Pathways to Education expanding with $28.5-million from Ontario

Posted on June 28, 2011 in Education Delivery System

Source: — Authors: – news/national/toronto
Published Monday, Jun. 27, 2011.    Karen Howlett

An inner-city education program that is achieving marked success in lowering the dropout rate for disadvantaged high-school students is expanding to new communities with the help of a fresh infusion of government funding.

Pathways to Education Canada will receive $28.5-million over three years from the Ontario government to help more students in low-income communities graduate from high school and go on to college, university or a trade.

Premier Dalton McGuinty unveiled the funding on Monday at a pre-graduation event in Regent Park, one of Toronto’s poorest and most chronically troubled neighbourhoods.

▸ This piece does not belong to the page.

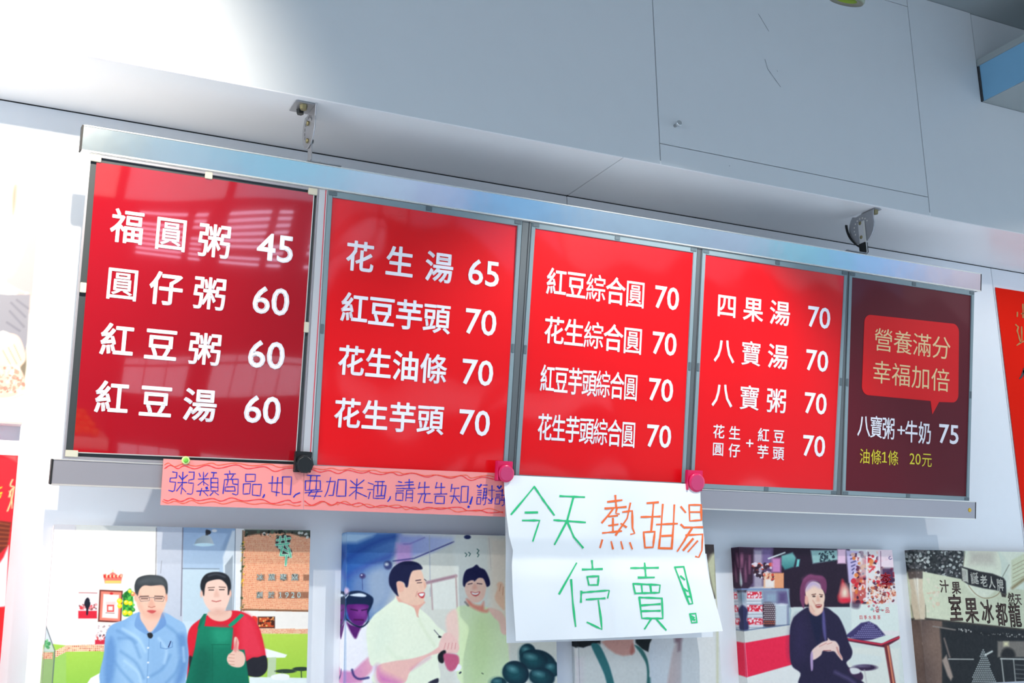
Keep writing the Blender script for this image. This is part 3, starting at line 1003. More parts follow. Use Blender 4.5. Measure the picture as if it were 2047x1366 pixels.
class Print:
    """a flat picture printed on canvas: colours are mixed on a fine grid of points of the print"""

    def __init__(s, x0, x1, z0, z1, step, T, base):
        s.nx, s.nz = int((x1 - x0) / step) + 1, int((z1 - z0) / step) + 1
        s.gx, s.gz = np.linspace(x0, x1, s.nx), np.linspace(z0, z1, s.nz)
        X, Z = np.meshgrid(s.gx, s.gz)
        s.X, s.Z = X, Z
        s.PX, s.PY = project(X, D - 0.04, Z)
        s.C = np.zeros((s.nz, s.nx, 3)) + np.array(base, float)
        s.T = T

    def loc(s, p):
        return (s.T[0] + p[0] / s.T[2], s.T[1] + p[1] / s.T[2])

    def pts(s, t):
        if isinstance(t, str):
            t = [tuple(map(float, q.split(','))) for q in t.split()]
        return [s.loc(p) for p in t]

    def window(s, P, m):
        P = np.array(P)
        a, b = P.min(0) - m, P.max(0) + m
        w = (s.PX > a[0]) & (s.PX < b[0]) & (s.PY > a[1]) & (s.PY < b[1])
        if not w.any():
            return None
        r, c = np.where(w.any(1))[0], np.where(w.any(0))[0]
        return slice(r[0], r[-1] + 1), slice(c[0], c[-1] + 1)

    def mix(s, w, k, col, col2=None, g=None):
        c = np.array(col, float)
        if col2 is not None:
            t = np.clip(g, 0, 1)[..., None]
            c = c * (1 - t) + np.array(col2, float) * t
        k = k[..., None]
        s.C[w] = s.C[w] * (1 - k) + c * k

    def poly(s, t, col, f=0.7, smooth=True, col2=None, g=(0, 1), a=1.0, sub=5):
        P = s.pts(t)
        if smooth:
            P = catmull(P, True, sub)
        P = np.array(P)
        w = s.window(P, f + 1)
        if w is None:
            return s
        X, Y = s.PX[w], s.PY[w]
        dmin = np.full(X.shape, 1e9)
        ins = np.zeros(X.shape, bool)
        for i in range(len(P)):
            x1, y1 = P[i - 1]
            x2, y2 = P[i]
            dx, dy = x2 - x1, y2 - y1
            L = dx * dx + dy * dy
            if L < 1e-9:
                continue
            t_ = np.clip(((X - x1) * dx + (Y - y1) * dy) / L, 0, 1)
            dmin = np.minimum(dmin, (X - x1 - t_ * dx) ** 2 + (Y - y1 - t_ * dy) ** 2)
            if y1 != y2:
                cr = ((y1 > Y) != (y2 > Y)) & (X < dx * (Y - y1) / dy + x1)
                ins ^= cr
        d = np.sqrt(dmin) * np.where(ins, 1, -1)
        k = np.clip(d / (2 * f) + 0.5, 0, 1) * a
        gg = None
        if col2 is not None:
            lo, hi = P.min(0), P.max(0)
            gx, gy = g
            u = (X - lo[0]) / max(hi[0] - lo[0], 1e-6)
            v = (Y - lo[1]) / max(hi[1] - lo[1], 1e-6)
            gg = (u * gx if gx >= 0 else (1 - u) * -gx) + (v * gy if gy >= 0 else (1 - v) * -gy)
        s.mix(w, k, col, col2, gg)
        return s

    def rect(s, x0, y0, x1, y1, col, f=0.7, **kw):
        return s.poly([(x0, y0), (x1, y0), (x1, y1), (x0, y1)], col, f, smooth=False, **kw)

    def ell(s, cx, cy, rx, ry, col, f=0.7, rot=0.0, a=1.0):
        X0, Y0 = s.loc((cx, cy))
        rx, ry = rx / s.T[2], ry / s.T[2]
        R = max(rx, ry) + f + 1
        w = s.window([(X0 - R, Y0 - R), (X0 + R, Y0 + R)], 0)
        if w is None:
            return s
        X, Y = s.PX[w] - X0, s.PY[w] - Y0
        c, n = math.cos(rot), math.sin(rot)
        U, V = X * c + Y * n, -X * n + Y * c
        q = np.sqrt((U / rx) ** 2 + (V / ry) ** 2) + 1e-9
        d = (1 - q) * min(rx, ry)
        s.mix(w, np.clip(d / (2 * f) + 0.5, 0, 1) * a, col)
        return s

    def line(s, t, wd, col, f=0.6, smooth=False, a=1.0):
        P = s.pts(t)
        if smooth:
            P = catmull(P, False)
        P = np.array(P)
        wd = wd / s.T[2] / 2
        w = s.window(P, wd + f + 1)
        if w is None:
            return s
        X, Y = s.PX[w], s.PY[w]
        dm = np.full(X.shape, 1e9)
        for i in range(1, len(P)):
            x1, y1 = P[i - 1]
            dx, dy = P[i] - P[i - 1]
            L = dx * dx + dy * dy + 1e-9
            t_ = np.clip(((X - x1) * dx + (Y - y1) * dy) / L, 0, 1)
            dm = np.minimum(dm, (X - x1 - t_ * dx) ** 2 + (Y - y1 - t_ * dy) ** 2)
        s.mix(w, np.clip((wd - np.sqrt(dm)) / (2 * f) + 0.5, 0, 1) * a, col)
        return s

    def speckle(s, t, cols, size, amount, seed=1, smooth=False):
        """random little patches inside a polygon"""
        r = random.Random(seed)
        P = np.array([tuple(map(float, q.split(','))) for q in t.split()]) if isinstance(t, str) else np.array(t)
        lo, hi = P.min(0), P.max(0)
        for _ in range(amount):
            x, y = r.uniform(lo[0], hi[0]), r.uniform(lo[1], hi[1])
            ins = False
            for i in range(len(P)):
                x1, y1 = P[i - 1]
                x2, y2 = P[i]
                if (y1 > y) != (y2 > y) and x < (x2 - x1) * (y - y1) / (y2 - y1) + x1:
                    ins = not ins
            if ins:
                z = size * r.uniform(0.5, 1.4)
                s.ell(x, y, z, z * r.uniform(0.4, 1.2), r.choice(cols), 0.7, r.uniform(0, 3), 0.85)
        return s

    def tiles(s, t, pitch, colA, colB, grout, gw=0.2, seed=3):
        """mosaic of little tiles inside a polygon (pitch in crop units)"""
        P = np.array(s.pts(t))
        w = s.window(P, 1)
        if w is None:
            return s
        X, Y = s.PX[w], s.PY[w]
        ins = np.zeros(X.shape, bool)
        for i in range(len(P)):
            x1, y1 = P[i - 1]
            x2, y2 = P[i]
            if y1 != y2:
                ins ^= ((y1 > Y) != (y2 > Y)) & (X < (x2 - x1) * (Y - y1) / (y2 - y1) + x1)
        p = pitch / s.T[2]
        U, V = X / p, (Y - 0.02 * X) / p
        iu, iv = np.floor(U).astype(int), np.floor(V).astype(int)
        h = np.sin(iu * 127.1 + iv * 311.7 + seed) * 43758.5
        h = h - np.floor(h)
        col = np.array(colA) * (1 - h[..., None]) + np.array(colB) * h[..., None]
        e = np.minimum(np.minimum(U - iu, 1 - U + iu), np.minimum(V - iv, 1 - V + iv))
        k = np.clip((gw - e) / 0.15 + 0.5, 0, 1)[..., None]
        col = col * (1 - k) + np.array(grout, float) * k
        s.C[w] = np.where(ins[..., None], col, s.C[w])
        return s

    def grain(s, amp, seed=1):
        r = np.random.default_rng(seed)
        a = r.normal(0, 1, (s.nz // 4 + 2, s.nx // 4 + 2))
        b = np.kron(a, np.ones((4, 4)))[:s.nz, :s.nx]
        b = (b + np.roll(b, 2, 0) + np.roll(b, 2, 1) + np.roll(b, (2, 2), (0, 1))) / 4
        s.C = np.clip(s.C + b[..., None] * amp, 0, 255)
        return s

    def build(s, name, label, side, group='canvas photo prints under and beside the menu board'):
        x0, x1, z0, z1 = s.gx[0], s.gx[-1], s.gz[0], s.gz[-1]
        r = empty('canvas_print', (x0, D, z0))
        tag(r, label, 'picture', group)
        w, h = x1 - x0, z1 - z0
        box('canvas_body', 0, w, -0.0396, -0.0005, 0, h, side, r, 0.0012)
        V = np.stack([s.X - x0, np.full_like(s.X, -0.04), s.Z - z0], -1).reshape(-1, 3)
        nx, nz = s.nx, s.nz
        i = (np.arange(nz - 1)[:, None] * nx + np.arange(nx - 1)[None]).reshape(-1)
        Fq = np.stack([i, i + 1, i + nx + 1, i + nx], -1)
        me = bpy.data.meshes.new('printed_face')
        me.vertices.add(len(V))
        me.vertices.foreach_set('co', V.astype(np.float32).ravel())
        me.loops.add(Fq.size)
        me.loops.foreach_set('vertex_index', Fq.astype(np.int32).ravel())
        me.polygons.add(len(Fq))
        me.polygons.foreach_set('loop_start', np.arange(0, Fq.size, 4, dtype=np.int32))
        me.update()
        me.validate()
        # the picture runs on around the left edge of the canvas
        ns = 16
        sv, sf, sc = [], [], []
        for jz in range(0, nz, 2):
            for ix in range(ns):
                sv.append((-0.0004, -0.04 + 0.0395 * ix / (ns - 1), s.gz[jz] - z0))
                sc.append(s.C[jz, min(int(ix / (ns - 1) * 0.036 / (s.gx[1] - s.gx[0])), nx - 1)])
        for jz in range(len(range(0, nz, 2)) - 1):
            for ix in range(ns - 1):
                p = jz * ns + ix
                sf.append((p, p + ns, p + ns + 1, p + 1))
        ms = mesh('printed_side', sv, sf)
        ats = ms.color_attributes.new('print', 'FLOAT_COLOR', 'POINT')
        cc = np.ones((len(sv), 4), np.float32)
        cc[:, :3] = s2l(np.clip(np.array(sc), 0, 255)) * 0.93
        ats.data.foreach_set('color', cc.ravel())
        link('printed_side', ms, M['printm'], r)
        at = me.color_attributes.new('print', 'FLOAT_COLOR', 'POINT')
        c = np.ones((len(V), 4), np.float32)
        c[:, :3] = s2l(np.clip(s.C, 0, 255)).reshape(-1, 3) * 0.93
        at.data.foreach_set('color', c.ravel())
        o = link('printed_face', me, M['printm'], r)
        return r, o, (x0, z0)

    def text(s, parent, org, specs, m, off=0.0):
        """printed characters: (char, crop x, crop y, w, h) in crop units"""
        vs_, fs = [], []
        for ch, cx, cy, w, h in specs:
            X, Y = s.loc((cx, cy))
            a = on_y(X, Y, D - 0.0404)
            k = on_y(X + 10, Y, D - 0.0404)[0] - a[0]
            k = k / 10 / s.T[2]
            glyph_at(ch, a[0] - org[0], a[2] - org[1], w * k, h * k * 0.97, off, vs_, fs, -0.0405)
        return link('printed_lettering', mesh('printed_lettering', vs_, fs), m, parent)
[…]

With the help of the Pathways to Education program, which began in Regent Park in 2001, the high-school graduation rate there has jumped to four in five from just one in five. Another 164 students received their diplomas Monday evening.

“It is truly amazing what can happen when you invest in someone who others have dismissed, ignored or forgotten,” said David Hughes, the program’s chief executive officer. “And in so doing, you tell them, ‘We see you, we believe in you, we’ve got your back and we know you have unlimited potential to do great things one day if only you can be given a lucky break and a hand up.’ ”

Pathways used $19-million from the province four years ago to help roll out the program to seven other Ontario communities, including Lawrence Heights in Toronto and neighbourhoods in Hamilton, Kitchener and Ottawa. The new money will be used to make the program available to more students in Ontario. Pathways is also in the process of expanding to help youth across the country stay in school, with programs in Winnipeg, Montreal and Halifax.

The program, which revolves around the four pillars of tutoring, mentoring, coaching and financial assistance, is an attempt to step up the fight against poverty by changing a culture of defeatism to a school-going culture among at-risk youth.

The program also meshes with the Ontario government’s plans to build a knowledge-based economy. A college or university education will help young people succeed in the new economy, Mr. McGuinty said.

“I think I know why you stuck to your studies,” he told the graduates. “You understand in your heart of hearts that a good education just opens up a lot of doors for you. It means more opportunity, it means a better job, it means a better life.”